Ce langage, auquel le gouvernement n’est pas habitué, indique qu’il y a quelque chose de changé dans la Terre d’Empire. La seconde Chambre a pris conscience d’être l’interprète du pays. Elle n’hésite donc pas à intervenir quand les événements de Saverne mettent aux prises l’autorité civile et l’autorité militaire.

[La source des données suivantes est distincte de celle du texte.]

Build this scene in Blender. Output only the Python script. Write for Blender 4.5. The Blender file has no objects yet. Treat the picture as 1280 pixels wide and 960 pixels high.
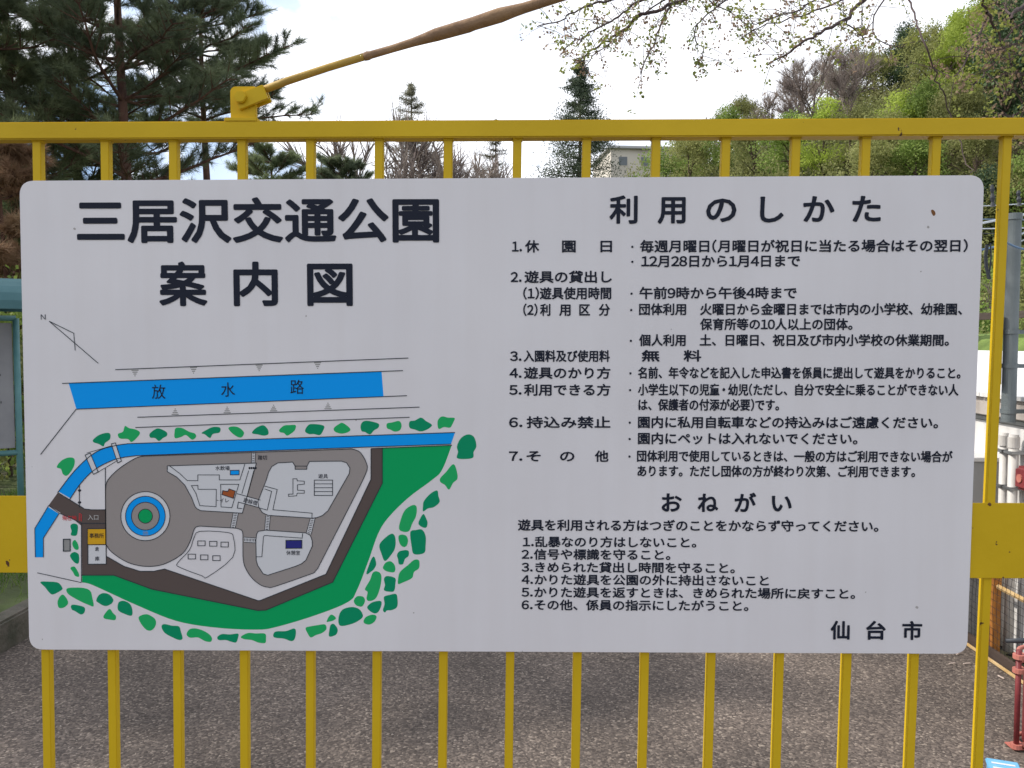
import bpy, bmesh, math, random
import numpy as np
from mathutils import Vector, Matrix, Euler
from mathutils.geometry import tessellate_polygon

S = bpy.context.scene
C = S.collection
R = math.radians
rng = np.random.default_rng(7)
random.seed(7)

# ------------------------------------------------------------------ camera
F = 1050.0
CAM = Vector((0.0589, -1.6002, 1.5))
EUL = Euler((1.5209, 0.0, 0.0170), 'XYZ')
cd = bpy.data.cameras.new('camera')
cam = bpy.data.objects.new('camera', cd); C.objects.link(cam)
cam.location = CAM; cam.rotation_euler = EUL
cd.sensor_width = 36.0; cd.lens = 36.0 * F / 1280.0
cd.clip_start = 0.05; cd.clip_end = 2000
S.camera = cam
ROT = EUL.to_matrix()

def ray(px, py):
    return ROT @ Vector(((px - 640) / F, (480 - py) / F, -1.0))
def on_y(px, py, y):
    d = ray(px, py); t = (y - CAM.y) / d.y
    return CAM + d * t
def on_z(px, py, z):
    d = ray(px, py); t = (z - CAM.z) / d.z
    return CAM + d * t
def at(px, py, dist):
    return CAM + ray(px, py) * dist

# ------------------------------------------------------------------ sky, sun, exposure
SUN_DIR = Vector((-0.85, 0.06, 0.75)).normalized()        # towards the sun
w = bpy.data.worlds.new('World'); S.world = w; w.use_nodes = True
nt = w.node_tree; nt.nodes.clear()
N = nt.nodes.new; L = nt.links.new
out = N('ShaderNodeOutputWorld'); bg = N('ShaderNodeBackground'); bg.inputs[1].default_value = 0.1
sky = N('ShaderNodeTexSky'); sky.sky_type = 'NISHITA'; sky.sun_disc = False
sky.sun_elevation = math.asin(SUN_DIR.z)
sky.sun_rotation = math.atan2(SUN_DIR.x, SUN_DIR.y)
sky.dust_density = 1.5
tc = N('ShaderNodeTexCoord')
sx = N('ShaderNodeSeparateXYZ'); L(tc.outputs['Generated'], sx.inputs[0])
mz = N('ShaderNodeMath'); mz.operation = 'MAXIMUM'; mz.inputs[1].default_value = 0.08; L(sx.outputs[2], mz.inputs[0])
dv = N('ShaderNodeVectorMath'); dv.operation = 'DIVIDE'
cb = N('ShaderNodeCombineXYZ'); L(mz.outputs[0], cb.inputs[0]); L(mz.outputs[0], cb.inputs[1]); cb.inputs[2].default_value = 1
L(tc.outputs['Generated'], dv.inputs[0]); L(cb.outputs[0], dv.inputs[1])
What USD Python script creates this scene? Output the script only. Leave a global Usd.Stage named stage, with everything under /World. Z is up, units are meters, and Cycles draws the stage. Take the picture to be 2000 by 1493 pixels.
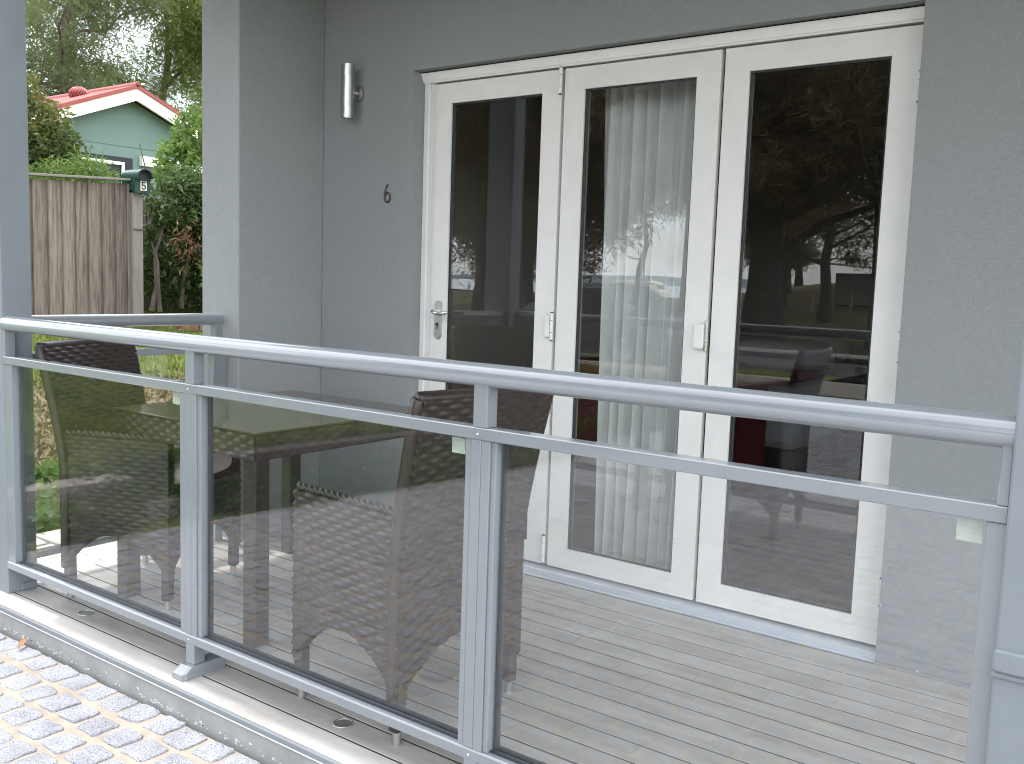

Le 15 janvier 1914, à la suite d’une interpellation qui a duré trois jours, elle vote à l’unanimité un ordre du jour reprochant au gouvernement de n’avoir pas montré plus d’énergie pour obtenir satisfaction des offenses faites au peuple alsacien-lorrain, et réclamant l’autonomie du pays, la réforme de la justice militaire, et une limitation du pouvoir militaire conforme aux idées modernes.

Aussi, dès que, par suite de la mobilisation et de l’état de siège, tous les pouvoirs sont réunis entre les mains de l’autorité militaire, celle-ci déclare qu’elle empêchera le renouvellement de « certaines séances agitées du Landtag. » Il est donc impitoyablement bâillonné par un régime que, quatre ans plus tard, dans une déclaration collective, les députés alsaciens-lorrains devaient juger en ces termes : « Le régime militaire, avec un absolutisme dénué de tout égard, a étouffé toute la vie politique du pays, suspendu l’organisation des partis, supprimé les libertés d’association, de réunion et de la presse, et même dépouillé le Landtag d’Alsace-Lorraine de ses droits constitutionnels. Ainsi, pendant quatre ans, on a rendu impossible l’expression de toute opinion politique »[1].

  1. Strassburger Neue Zeitung, 25 octobre 1918.